Dari pembicaraan kaum al-Khawarij tentang
iman dan kufur, yang dihubungkan dengan pelaku tahkim dan pelaku dosa besar.
Berbagai persoalan kalam lain terus bermunculan dan berkembang sehingga pada
masa Dinasti Bani Abbas, masa Khalifah al-Ma’mun, lahir disiplin ilmu yang
terkenal dengan nama Ilmu Kalam (‘Ilmu al-Kalam). Diberi nama demikian
karena masalah yang hangat diperbincangkan pada masa itu adalah masalah kalam
Allah, al-Qur’an, atau karena cara pembuktian atas kepercayaan agama menyerupai
logika (mantiq) di dalam filsafat. Untuk membedakan dengan logika yang
digunakan di dalam filsafat, cara pembuktian para mutakallim itu dinamai kalam.
[8]
Ilmu kalam ini lazim pula disebut ilmu
Tauhid, ilmu Ushuluddin dan ilmu Aqaid. Disebut ilmu Tauhid karena tujuan pokok
dari ilmu ini adalah meng-Esa-kan Tuhan. Disebut ilmu Ushuluddin karena objek
kajiannya adalah masalah dasar dari ajaran Islam. Adapun disebut ilmu Aqaid
karena yang dibicarakan adalah masalah akidah atau kepercayaan dalam agama
Islam.
[1] Abu al-Fath Muhammad Abdul Karim bin Abi Bakr Ahmad al-Syahrastani, al-Milal
wa al-Nihal, (Beirut: Dar al-Fikr, t.th.), hlm. 24
[2] Harun Nasution, Teologi Islam: Aliran, Sejarah AnalisaPerbandingan,
hlm. 4.
[3] Abu al-Fath Muhammad Abdul Karim bin Abi Bakr Ahmad al-Syahrastani, al-Minal
wa al-Nihal, hlm. 25.
[4] Ahmad Amin, Fajr al-Islam, (Kairo: Maktabah al-Nahdah al-Misriyah,
1965), hlm. 254.
[5] Ahmad Amin, Fajr al-Islam, hlm. 256.
[6] Abu Ja’far Muhammad bin Jarir al-Thabari, Tarikh al-Umam wa
al-Muluk, (Kairo: Dar al-Fikr, 1979), jilid VI, hlm. 39-40.

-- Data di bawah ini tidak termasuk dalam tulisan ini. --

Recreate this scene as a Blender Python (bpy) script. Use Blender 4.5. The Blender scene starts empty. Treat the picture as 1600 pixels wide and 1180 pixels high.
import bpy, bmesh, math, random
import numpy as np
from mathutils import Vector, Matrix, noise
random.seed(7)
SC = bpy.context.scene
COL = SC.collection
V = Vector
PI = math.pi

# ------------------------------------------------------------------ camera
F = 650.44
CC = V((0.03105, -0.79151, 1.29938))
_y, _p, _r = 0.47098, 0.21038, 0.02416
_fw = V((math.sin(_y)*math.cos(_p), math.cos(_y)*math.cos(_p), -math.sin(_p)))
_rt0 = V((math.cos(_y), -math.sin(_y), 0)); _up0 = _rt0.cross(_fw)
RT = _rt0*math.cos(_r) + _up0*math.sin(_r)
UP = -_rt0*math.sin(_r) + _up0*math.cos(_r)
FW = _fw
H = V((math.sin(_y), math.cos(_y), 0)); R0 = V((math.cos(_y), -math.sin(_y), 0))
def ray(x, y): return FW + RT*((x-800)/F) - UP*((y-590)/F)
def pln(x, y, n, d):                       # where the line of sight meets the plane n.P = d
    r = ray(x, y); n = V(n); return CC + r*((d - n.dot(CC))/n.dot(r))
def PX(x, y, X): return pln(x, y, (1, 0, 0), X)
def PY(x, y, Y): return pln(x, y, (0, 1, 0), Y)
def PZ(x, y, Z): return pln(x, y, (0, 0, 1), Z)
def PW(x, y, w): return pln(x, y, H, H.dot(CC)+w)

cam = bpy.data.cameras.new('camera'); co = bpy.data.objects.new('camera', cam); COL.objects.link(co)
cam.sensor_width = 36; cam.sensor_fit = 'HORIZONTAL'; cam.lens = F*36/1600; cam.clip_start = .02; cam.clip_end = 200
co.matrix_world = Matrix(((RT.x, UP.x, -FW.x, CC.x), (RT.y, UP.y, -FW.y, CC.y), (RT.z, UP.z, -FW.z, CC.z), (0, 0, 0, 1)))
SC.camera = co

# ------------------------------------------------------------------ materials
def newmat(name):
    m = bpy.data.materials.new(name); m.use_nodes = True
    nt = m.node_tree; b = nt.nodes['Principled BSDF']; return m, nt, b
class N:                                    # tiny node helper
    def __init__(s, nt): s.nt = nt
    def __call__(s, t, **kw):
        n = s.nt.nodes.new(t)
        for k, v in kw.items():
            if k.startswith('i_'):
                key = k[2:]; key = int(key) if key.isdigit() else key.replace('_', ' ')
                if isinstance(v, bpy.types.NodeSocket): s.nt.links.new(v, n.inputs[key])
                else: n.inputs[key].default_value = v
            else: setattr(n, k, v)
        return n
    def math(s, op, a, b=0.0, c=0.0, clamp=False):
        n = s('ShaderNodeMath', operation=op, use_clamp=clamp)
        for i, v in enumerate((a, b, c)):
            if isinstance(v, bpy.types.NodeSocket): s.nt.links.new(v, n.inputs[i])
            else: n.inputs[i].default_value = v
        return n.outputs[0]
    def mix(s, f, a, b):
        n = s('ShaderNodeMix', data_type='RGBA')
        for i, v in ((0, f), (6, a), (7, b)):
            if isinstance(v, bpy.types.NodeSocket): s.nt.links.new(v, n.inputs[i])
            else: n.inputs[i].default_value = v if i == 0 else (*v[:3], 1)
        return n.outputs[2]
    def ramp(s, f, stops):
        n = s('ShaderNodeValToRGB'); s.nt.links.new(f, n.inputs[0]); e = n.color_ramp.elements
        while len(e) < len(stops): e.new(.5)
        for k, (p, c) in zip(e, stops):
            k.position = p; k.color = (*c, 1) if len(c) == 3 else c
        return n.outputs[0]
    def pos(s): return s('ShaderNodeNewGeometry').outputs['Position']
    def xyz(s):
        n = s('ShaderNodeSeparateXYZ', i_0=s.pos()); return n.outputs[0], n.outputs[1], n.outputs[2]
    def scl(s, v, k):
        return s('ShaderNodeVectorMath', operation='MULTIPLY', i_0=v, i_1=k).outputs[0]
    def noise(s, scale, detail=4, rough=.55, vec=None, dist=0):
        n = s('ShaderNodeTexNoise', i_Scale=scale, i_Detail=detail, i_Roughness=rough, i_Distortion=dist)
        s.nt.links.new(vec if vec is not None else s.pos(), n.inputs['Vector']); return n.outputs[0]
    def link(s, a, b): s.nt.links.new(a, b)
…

[7] Abu al-Hasan Ali bin Ismail al-Asy’ari, Maqalat al-Islamiyin wa
Ikhtilaf al-Mushallin, (Kairo: Maktabah al-Nahdah al-Misriyyah, 1950),
jilid I, hlm. 189.
[8] Ahmad Amin, Dhuha al-Islam, (Kairo: Maktabah al-Nahdah
al-Misriyyah, 1964), jilid III, hlm. 9.